Berlusconi resigned as premier in November amid Italy's worsening financial crisis, and was replaced by economist Mario Monti, who was tasked with saving the country from a eurozone debt crisis. The billionaire business mogul has been coy about whether he will run again after parliament's term runs out in spring 2013, when the non-elected Monti has said he will leave office. Berlusconi has tapped his former justice minister, Angelino Alfano, as secretary of his own Freedom People party and political heir.

Berlusconi himself has spent most of his political career fighting corruption probes and is currently on trial in Milan on charges of having had sex with a Moroccan prostitute when she was 17 and underage, and then trying to use his office to cover it up. He denies wrongdoing.

The scandal involving alleged embezzlement of League funds shames Bossi's justification for creating the party as a regional bulwark in the affluent north against what he denounced as corrupt and tax-wasting Rome-based parties.
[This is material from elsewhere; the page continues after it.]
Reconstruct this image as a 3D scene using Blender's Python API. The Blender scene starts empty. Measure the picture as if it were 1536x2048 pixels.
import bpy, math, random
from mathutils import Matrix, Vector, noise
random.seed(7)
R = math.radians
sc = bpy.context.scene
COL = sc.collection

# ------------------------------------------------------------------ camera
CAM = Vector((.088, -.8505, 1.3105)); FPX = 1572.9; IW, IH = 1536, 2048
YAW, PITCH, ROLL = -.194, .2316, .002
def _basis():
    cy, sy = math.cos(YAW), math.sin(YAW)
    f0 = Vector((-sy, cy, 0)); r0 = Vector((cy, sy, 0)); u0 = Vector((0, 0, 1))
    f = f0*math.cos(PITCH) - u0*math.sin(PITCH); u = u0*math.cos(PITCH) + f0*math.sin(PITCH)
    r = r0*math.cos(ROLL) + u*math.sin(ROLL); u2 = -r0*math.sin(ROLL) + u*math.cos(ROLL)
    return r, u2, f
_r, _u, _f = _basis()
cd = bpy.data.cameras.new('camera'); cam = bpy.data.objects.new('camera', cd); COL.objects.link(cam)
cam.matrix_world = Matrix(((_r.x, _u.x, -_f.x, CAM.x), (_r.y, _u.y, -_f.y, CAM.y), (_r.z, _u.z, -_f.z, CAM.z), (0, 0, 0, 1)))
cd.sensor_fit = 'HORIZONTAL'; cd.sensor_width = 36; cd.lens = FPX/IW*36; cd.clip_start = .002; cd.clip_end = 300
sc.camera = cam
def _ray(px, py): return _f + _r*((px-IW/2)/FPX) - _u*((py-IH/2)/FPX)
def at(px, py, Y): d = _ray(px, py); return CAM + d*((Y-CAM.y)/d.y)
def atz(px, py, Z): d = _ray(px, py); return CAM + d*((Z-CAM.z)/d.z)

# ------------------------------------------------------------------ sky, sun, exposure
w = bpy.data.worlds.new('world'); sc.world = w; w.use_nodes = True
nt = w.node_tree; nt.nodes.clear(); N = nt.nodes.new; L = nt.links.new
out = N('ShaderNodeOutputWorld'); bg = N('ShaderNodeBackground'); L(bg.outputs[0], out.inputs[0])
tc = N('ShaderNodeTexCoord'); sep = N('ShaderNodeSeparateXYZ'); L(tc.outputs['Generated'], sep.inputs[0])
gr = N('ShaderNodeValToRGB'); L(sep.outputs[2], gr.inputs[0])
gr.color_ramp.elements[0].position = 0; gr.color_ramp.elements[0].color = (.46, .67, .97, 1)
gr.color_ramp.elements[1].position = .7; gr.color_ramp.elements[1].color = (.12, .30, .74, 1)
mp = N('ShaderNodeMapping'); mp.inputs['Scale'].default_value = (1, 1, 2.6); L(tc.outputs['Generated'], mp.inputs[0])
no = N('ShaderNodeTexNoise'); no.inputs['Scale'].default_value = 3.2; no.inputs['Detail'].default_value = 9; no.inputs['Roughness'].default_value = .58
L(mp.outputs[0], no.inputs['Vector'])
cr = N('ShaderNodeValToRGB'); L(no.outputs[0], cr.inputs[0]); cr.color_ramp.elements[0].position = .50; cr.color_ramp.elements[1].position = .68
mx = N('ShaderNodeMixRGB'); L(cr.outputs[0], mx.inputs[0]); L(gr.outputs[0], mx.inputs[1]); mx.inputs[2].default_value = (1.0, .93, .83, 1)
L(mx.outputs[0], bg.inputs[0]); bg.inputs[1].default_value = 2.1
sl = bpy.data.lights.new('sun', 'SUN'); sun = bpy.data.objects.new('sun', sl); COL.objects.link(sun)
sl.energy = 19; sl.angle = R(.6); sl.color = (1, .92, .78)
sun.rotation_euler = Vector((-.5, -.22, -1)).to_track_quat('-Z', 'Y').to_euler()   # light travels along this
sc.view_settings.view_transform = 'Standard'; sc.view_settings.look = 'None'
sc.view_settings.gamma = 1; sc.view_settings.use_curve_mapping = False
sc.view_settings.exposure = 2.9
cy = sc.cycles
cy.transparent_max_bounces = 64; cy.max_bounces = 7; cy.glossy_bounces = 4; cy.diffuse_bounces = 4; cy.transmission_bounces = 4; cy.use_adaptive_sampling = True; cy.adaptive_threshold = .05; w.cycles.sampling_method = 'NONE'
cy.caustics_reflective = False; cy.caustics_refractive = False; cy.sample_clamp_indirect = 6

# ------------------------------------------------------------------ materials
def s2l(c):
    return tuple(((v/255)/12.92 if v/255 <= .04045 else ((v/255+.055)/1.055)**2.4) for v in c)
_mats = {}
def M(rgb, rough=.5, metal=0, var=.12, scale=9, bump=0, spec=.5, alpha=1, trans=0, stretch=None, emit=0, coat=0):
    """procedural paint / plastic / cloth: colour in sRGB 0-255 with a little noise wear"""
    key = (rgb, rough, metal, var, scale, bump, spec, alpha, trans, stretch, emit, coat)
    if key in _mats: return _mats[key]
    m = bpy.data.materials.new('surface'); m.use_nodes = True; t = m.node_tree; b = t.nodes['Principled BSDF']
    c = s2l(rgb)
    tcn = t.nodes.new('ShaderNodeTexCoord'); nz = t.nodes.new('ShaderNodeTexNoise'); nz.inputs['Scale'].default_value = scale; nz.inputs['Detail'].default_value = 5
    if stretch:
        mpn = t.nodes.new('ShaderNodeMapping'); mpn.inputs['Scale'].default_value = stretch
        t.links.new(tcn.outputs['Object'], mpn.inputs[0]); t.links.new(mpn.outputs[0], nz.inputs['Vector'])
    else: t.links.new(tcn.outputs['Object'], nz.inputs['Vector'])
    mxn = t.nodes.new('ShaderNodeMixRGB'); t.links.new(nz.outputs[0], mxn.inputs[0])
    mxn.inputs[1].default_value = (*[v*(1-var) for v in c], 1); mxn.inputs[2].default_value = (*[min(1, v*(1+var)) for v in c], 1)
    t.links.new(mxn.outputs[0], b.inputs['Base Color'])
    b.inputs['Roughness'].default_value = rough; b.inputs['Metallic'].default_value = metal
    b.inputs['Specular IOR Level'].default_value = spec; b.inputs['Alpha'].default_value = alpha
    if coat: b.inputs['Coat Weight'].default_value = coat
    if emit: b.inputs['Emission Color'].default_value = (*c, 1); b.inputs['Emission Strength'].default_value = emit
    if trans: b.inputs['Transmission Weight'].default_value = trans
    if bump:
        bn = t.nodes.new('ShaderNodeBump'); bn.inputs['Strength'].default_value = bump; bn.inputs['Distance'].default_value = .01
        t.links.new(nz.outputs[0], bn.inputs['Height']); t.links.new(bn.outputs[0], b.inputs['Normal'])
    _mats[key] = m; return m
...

Bossi originally pushed for the north to secede from the lagging south, but later softened his goal to federalism for a country heavily controlled by Rome. The maverick whipped up a largely local, folksy movement called the Lombard League into the Northern League, the main coalition partner in all of Berlusconi's governments.

The combination of the smooth-talking, impeccably dressed billionaire and Bossi, an often vulgar-speaking, ill-dressed homebody, made for the oddest of political couples. Essentially acknowledging his political debt to Bossi, Berlusconi made crackdowns on immigrants a plank of his government.